All but one of Harvard’s losses—Washington—came against NCAA-qualifying teams. All but the loss to UConn and Washington were by a single goal. The Crimson needed just slightly better results against the difficult schedule, but couldn’t pull it off.

Harvard coach Tim Wheaton had no regrets about the schedule.

“We enjoy playing the teams we play,” he said. “We feel like we won the games we should have, mostly, and had some opportunities to win some others we didn’t take advantage of.”

Harvard has typically succeeded in scheduling all the Northeast teams that might garner NCAA berths—like Boston College, Boston University, and Hartford, so most NCAA selection decisions can be based more on head-to-head results. URI’s contention for an at-large bid was unprecedented, so Harvard did not play the Rams. So unlike past years, Harvard’s NCAA fate wasn’t as well decided on the field.

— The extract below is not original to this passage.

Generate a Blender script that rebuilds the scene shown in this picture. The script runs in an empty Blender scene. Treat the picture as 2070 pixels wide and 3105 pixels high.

Wheaton said despite the NCAA selection result, he was still proud of this year’s team.

“The turnaround that they’ve made in terms of the important things—effort, playing as a team, representing the school well—has been huge,” he said.

Though Harvard’s record was not as strong as past years, Wheaton said he was pleased with this year’s team’s consistency in its effort relative to past seasons.